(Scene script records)

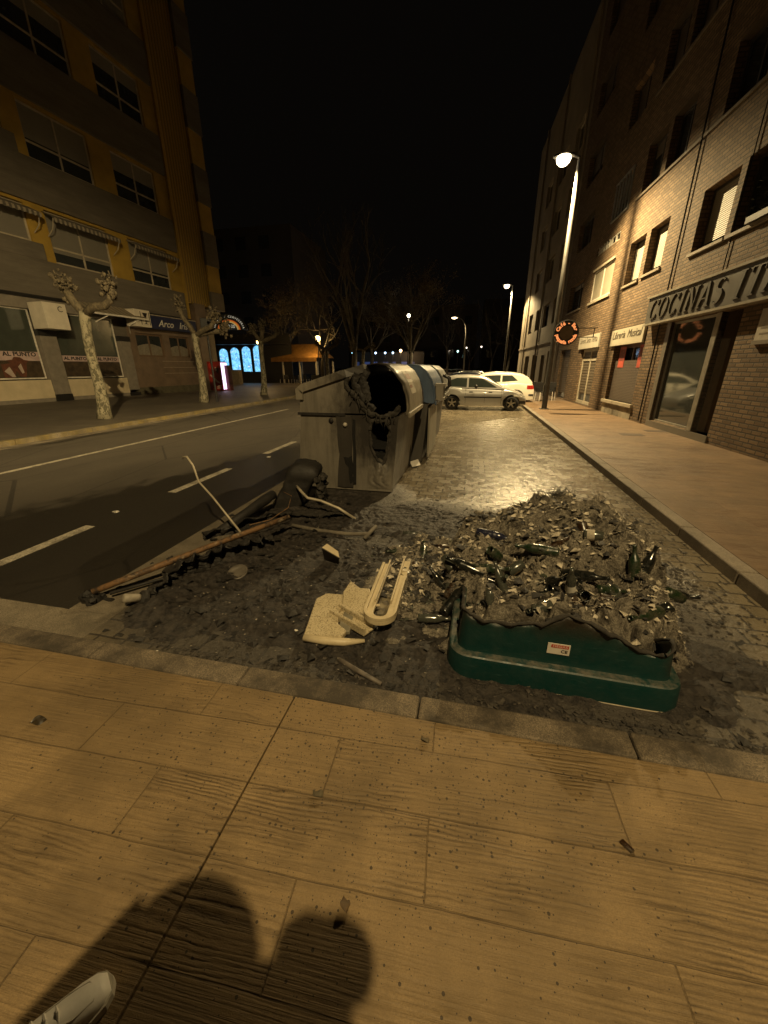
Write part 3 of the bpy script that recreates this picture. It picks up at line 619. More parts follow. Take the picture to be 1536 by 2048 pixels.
# --- shop signs
def rsign(a,b,c,d,label,words,mat,tm,size,width,shear=.25,proud=.07):
    t=empty('shop_sign',(5.3,8.1,0),R(92.2),label,'sign')
    m=MB(); m.box(a,b,.004,proud,c,d); m.build('board',mat,t,bevel=.008)
    text(words,'lettering',tm,t,TR_R((a+b)/2,proud+.004,c+(d-c)*.62),size,.003,shear,width)
    return t
inkm=plain('dark_brown_lettering',(.06,.045,.03),.6)
rsign(6.25,8.97,2.45,2.97,'white sign reading Libreria Musical over the grilled shop window','Libreria  Musical',plain('pale_shop_sign',(.44,.40,.31),.5,.1,2),inkm,.34,2.4)
rsign(10.33,13.1,2.5,3.03,'white sign reading Libreria Santa Teresa over the dark slatted door','Libreria Santa Teresa',plain('dull_shop_sign',(.46,.42,.34),.5,.1,2),plain('faded_lettering',(.16,.14,.11),.6),.32,2.4,.1)
t=empty('shop_sign',(5.3,8.1,0),R(92.2),'long grey fascia with raised dark letters reading Cocinas Italianas','sign')
m=MB(); m.box(-1.2,5.95,.01,.22,2.92,3.58); m.build('board',plain('grey_fascia_board',(.105,.096,.08),.45,.2,1.5),t,bevel=.01)
m=MB(); m.box(-1.25,6.0,.005,.26,3.58,3.63); m.box(-1.25,6.0,.005,.24,2.87,2.92); m.build('edge_trim',plain('pale_metal_trim',(.30,.27,.21),.4),t)
# serif capitals drawn from thick and thin strokes
def serif(word,h,mat,parent,x0,y,z0,sl=.22):
    adv=0
    def em(ch):
        k=h; T=.17*k; t_=.055*k; m=MB(); P=lambda pts:m.plate(pts,[],lambda u,v,tt:(x0-(adv+u+v*sl),tt,z0+v),y,y+.03)
        def bar(xa,ya,xb,yb,w): P([(xa-w/2,ya),(xa+w/2,ya),(xb+w/2,yb),(xb-w/2,yb)])
        def srf(x,yy,w=.36): P([(x-w*k/2,yy),(x+w*k/2,yy),(x+w*k/2,yy+.045*k),(x-w*k/2,yy+.045*k)])
        def bowl(cx,a0,a1,n=22):
            o=[];i_=[]
            for q in range(n+1):
                a=a0+(a1-a0)*q/n; o.append((cx+.42*k*math.cos(a),.5*k+.5*k*math.sin(a))); i_.append((cx+.30*k*math.cos(a)*(1-.0),.5*k+.455*k*math.sin(a)))
            P(o+i_[::-1])
        if ch=='C': bowl(.42*k,R(38),R(322)); bar(.75*k,.68*k,.78*k,.95*k,.05*k); bar(.76*k,.05*k,.76*k,.25*k,.03*k); return .86*k
        if ch=='O': bowl(.44*k,0,PI); bowl(.44*k,PI,2*PI); return .95*k
        if ch=='I': bar(.2*k,.04*k,.2*k,.96*k,T); srf(.2*k,0); srf(.2*k,.955*k); return .48*k
        if ch=='N': bar(.14*k,.04*k,.14*k,.96*k,t_); bar(.16*k,k,.72*k,0,T); bar(.74*k,.04*k,.74*k,.96*k,t_); srf(.14*k,0,.28); srf(.74*k,.955*k,.28); return .95*k
        if ch=='A': bar(.10*k,.04*k,.42*k,k,t_); bar(.74*k,.04*k,.44*k,k,T); P([(.22*k,.33*k),(.63*k,.33*k),(.62*k,.38*k),(.24*k,.38*k)]); srf(.10*k,0,.26); srf(.74*k,0,.32); return .90*k
        if ch=='T': bar(.38*k,.04*k,.38*k,.96*k,T); P([(.02*k,.955*k),(.74*k,.955*k),(.74*k,k),(.02*k,k)]); bar(.04*k,.8*k,.04*k,.96*k,.03*k); bar(.72*k,.8*k,.72*k,.96*k,.03*k); srf(.38*k,0); return .82*k
        if ch=='L': bar(.2*k,.04*k,.2*k,.96*k,T); srf(.2*k,.955*k); P([(.05*k,0),(.66*k,0),(.68*k,.22*k),(.64*k,.045*k),(.05*k,.045*k)]); return .74*k
        if ch=='S':
            pts=[];n=26
            for q in range(n+1):
                u=q/n; a=R(60)+R(210)*min(1,u*2) if u<.5 else 0
                if u<.5: aa=R(40)+R(230)*(u*2); pts.append((.33*k+.22*k*math.cos(aa),.73*k+.225*k*math.sin(aa)))
                else: aa=R(90)-R(230)*((u-.5)*2); pts.append((.33*k+.25*k*math.cos(aa),.265*k+.24*k*math.sin(aa)))
            L=[];Rr=[]
            for q in range(len(pts)):
                p=Vector(pts[q]); a=Vector(pts[max(q-1,0)]); b=Vector(pts[min(q+1,len(pts)-1)]); d=(b-a); d=d.normalized() if d.length>0 else Vector((1,0)); nn=Vector((-d.y,d.x)); w=(.03+.05*math.exp(-((q/len(pts)-.5)/.16)**2))*k
                L.append(tuple(p+nn*w)); Rr.append(tuple(p-nn*w))
            for q in range(len(L)-1): P([L[q],L[q+1],Rr[q+1],Rr[q]])
            return .70*k
        return None
        
    for ch in word:
        if ch==' ': adv+=.6*h; continue
        k=h; m=None
        # build the letter mesh
        frame={}
        mbs=[]
        orig=MB.plate
        box=MB()
        def rec(self,*a,**kw): return orig(box,*a,**kw)
        MB.plate=rec
        try: wdt=em(ch)
        finally: MB.plate=orig
        box.build('letter',mat,parent)
        adv+=wdt+.16*h
serif('COCINAS ITALIANAS',.50,plain('raised_dark_letters',(.075,.067,.055),.5),t,5.72,.221,3.0)
t=empty('wall_plaque',(5.3,8.1,0),R(92.2),'small pale plaque on the brick under the right end of the grey fascia','sign')
m=MB(); m.box(.6,1.3,.004,.05,2.2,2.75); m.build('board',plain('pale_plaque',(.42,.38,.31),.5),t); m=MB(); m.box(.58,1.32,.004,.07,2.13,2.2); m.box(.7,1.2,.051,.054,2.3,2.33); m.box(.7,1.2,.051,.054,2.4,2.43); m.build('plaque_rail',plain('plaque_trim',(.2,.17,.13),.5),t)
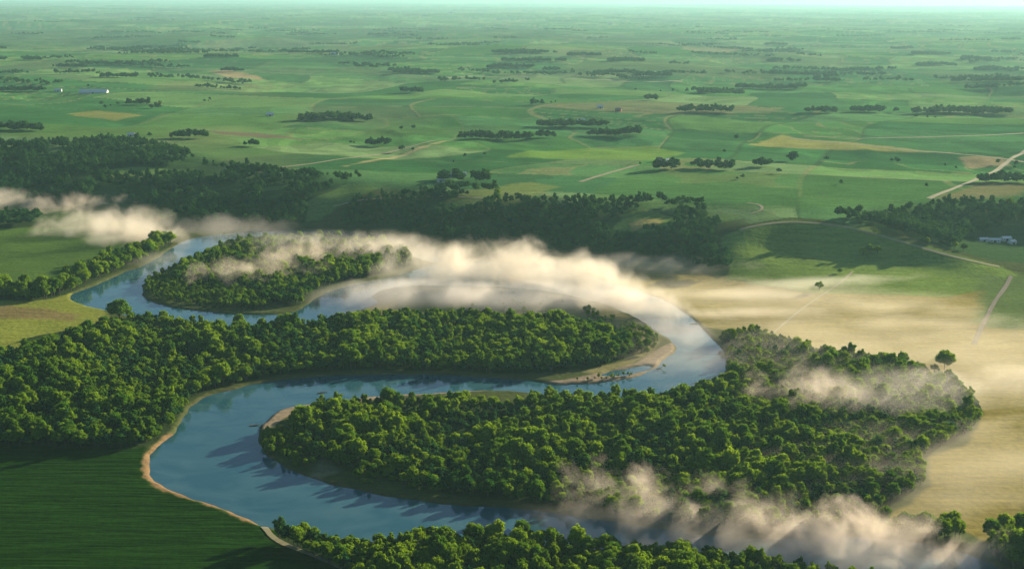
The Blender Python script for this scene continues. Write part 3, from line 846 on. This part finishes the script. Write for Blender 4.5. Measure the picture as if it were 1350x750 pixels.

▶ **The exercise**
Reproduce the listing exactly. Leave its pictures out.

▶ **Solution for this exercise**
Write part 3 of the bpy script that recreates this picture. It picks up at line 619. More parts follow. Take the picture to be 1536 by 2048 pixels.
# --- shop signs
def rsign(a,b,c,d,label,words,mat,tm,size,width,shear=.25,proud=.07):
    t=empty('shop_sign',(5.3,8.1,0),R(92.2),label,'sign')
    m=MB(); m.box(a,b,.004,proud,c,d); m.build('board',mat,t,bevel=.008)
    text(words,'lettering',tm,t,TR_R((a+b)/2,proud+.004,c+(d-c)*.62),size,.003,shear,width)
    return t
inkm=plain('dark_brown_lettering',(.06,.045,.03),.6)
rsign(6.25,8.97,2.45,2.97,'white sign reading Libreria Musical over the grilled shop window','Libreria  Musical',plain('pale_shop_sign',(.44,.40,.31),.5,.1,2),inkm,.34,2.4)
rsign(10.33,13.1,2.5,3.03,'white sign reading Libreria Santa Teresa over the dark slatted door','Libreria Santa Teresa',plain('dull_shop_sign',(.46,.42,.34),.5,.1,2),plain('faded_lettering',(.16,.14,.11),.6),.32,2.4,.1)
t=empty('shop_sign',(5.3,8.1,0),R(92.2),'long grey fascia with raised dark letters reading Cocinas Italianas','sign')
m=MB(); m.box(-1.2,5.95,.01,.22,2.92,3.58); m.build('board',plain('grey_fascia_board',(.105,.096,.08),.45,.2,1.5),t,bevel=.01)
m=MB(); m.box(-1.25,6.0,.005,.26,3.58,3.63); m.box(-1.25,6.0,.005,.24,2.87,2.92); m.build('edge_trim',plain('pale_metal_trim',(.30,.27,.21),.4),t)
# serif capitals drawn from thick and thin strokes
def serif(word,h,mat,parent,x0,y,z0,sl=.22):
    adv=0
    def em(ch):
        k=h; T=.17*k; t_=.055*k; m=MB(); P=lambda pts:m.plate(pts,[],lambda u,v,tt:(x0-(adv+u+v*sl),tt,z0+v),y,y+.03)
        def bar(xa,ya,xb,yb,w): P([(xa-w/2,ya),(xa+w/2,ya),(xb+w/2,yb),(xb-w/2,yb)])
        def srf(x,yy,w=.36): P([(x-w*k/2,yy),(x+w*k/2,yy),(x+w*k/2,yy+.045*k),(x-w*k/2,yy+.045*k)])
        def bowl(cx,a0,a1,n=22):
            o=[];i_=[]
            for q in range(n+1):
                a=a0+(a1-a0)*q/n; o.append((cx+.42*k*math.cos(a),.5*k+.5*k*math.sin(a))); i_.append((cx+.30*k*math.cos(a)*(1-.0),.5*k+.455*k*math.sin(a)))
            P(o+i_[::-1])
        if ch=='C': bowl(.42*k,R(38),R(322)); bar(.75*k,.68*k,.78*k,.95*k,.05*k); bar(.76*k,.05*k,.76*k,.25*k,.03*k); return .86*k
        if ch=='O': bowl(.44*k,0,PI); bowl(.44*k,PI,2*PI); return .95*k
        if ch=='I': bar(.2*k,.04*k,.2*k,.96*k,T); srf(.2*k,0); srf(.2*k,.955*k); return .48*k
        if ch=='N': bar(.14*k,.04*k,.14*k,.96*k,t_); bar(.16*k,k,.72*k,0,T); bar(.74*k,.04*k,.74*k,.96*k,t_); srf(.14*k,0,.28); srf(.74*k,.955*k,.28); return .95*k
        if ch=='A': bar(.10*k,.04*k,.42*k,k,t_); bar(.74*k,.04*k,.44*k,k,T); P([(.22*k,.33*k),(.63*k,.33*k),(.62*k,.38*k),(.24*k,.38*k)]); srf(.10*k,0,.26); srf(.74*k,0,.32); return .90*k
        if ch=='T': bar(.38*k,.04*k,.38*k,.96*k,T); P([(.02*k,.955*k),(.74*k,.955*k),(.74*k,k),(.02*k,k)]); bar(.04*k,.8*k,.04*k,.96*k,.03*k); bar(.72*k,.8*k,.72*k,.96*k,.03*k); srf(.38*k,0); return .82*k
        if ch=='L': bar(.2*k,.04*k,.2*k,.96*k,T); srf(.2*k,.955*k); P([(.05*k,0),(.66*k,0),(.68*k,.22*k),(.64*k,.045*k),(.05*k,.045*k)]); return .74*k
        if ch=='S':
            pts=[];n=26
            for q in range(n+1):
                u=q/n; a=R(60)+R(210)*min(1,u*2) if u<.5 else 0
                if u<.5: aa=R(40)+R(230)*(u*2); pts.append((.33*k+.22*k*math.cos(aa),.73*k+.225*k*math.sin(aa)))
                else: aa=R(90)-R(230)*((u-.5)*2); pts.append((.33*k+.25*k*math.cos(aa),.265*k+.24*k*math.sin(aa)))
            L=[];Rr=[]
            for q in range(len(pts)):
                p=Vector(pts[q]); a=Vector(pts[max(q-1,0)]); b=Vector(pts[min(q+1,len(pts)-1)]); d=(b-a); d=d.normalized() if d.length>0 else Vector((1,0)); nn=Vector((-d.y,d.x)); w=(.03+.05*math.exp(-((q/len(pts)-.5)/.16)**2))*k
                L.append(tuple(p+nn*w)); Rr.append(tuple(p-nn*w))
            for q in range(len(L)-1): P([L[q],L[q+1],Rr[q+1],Rr[q]])
            return .70*k
        return None
        
    for ch in word:
        if ch==' ': adv+=.6*h; continue
        k=h; m=None
        # build the letter mesh
        frame={}
        mbs=[]
        orig=MB.plate
        box=MB()
        def rec(self,*a,**kw): return orig(box,*a,**kw)
        MB.plate=rec
        try: wdt=em(ch)
        finally: MB.plate=orig
        box.build('letter',mat,parent)
        adv+=wdt+.16*h
serif('COCINAS ITALIANAS',.50,plain('raised_dark_letters',(.075,.067,.055),.5),t,5.72,.221,3.0)
t=empty('wall_plaque',(5.3,8.1,0),R(92.2),'small pale plaque on the brick under the right end of the grey fascia','sign')
m=MB(); m.box(.6,1.3,.004,.05,2.2,2.75); m.build('board',plain('pale_plaque',(.42,.38,.31),.5),t); m=MB(); m.box(.58,1.32,.004,.07,2.13,2.2); m.box(.7,1.2,.051,.054,2.3,2.33); m.box(.7,1.2,.051,.054,2.4,2.43); m.build('plaque_rail',plain('plaque_trim',(.2,.17,.13),.5),t)
The Blender Python script for this scene continues. Write part 3, from line 846 on. This part finishes the script. Write for Blender 4.5. Measure the picture as if it were 1350x750 pixels.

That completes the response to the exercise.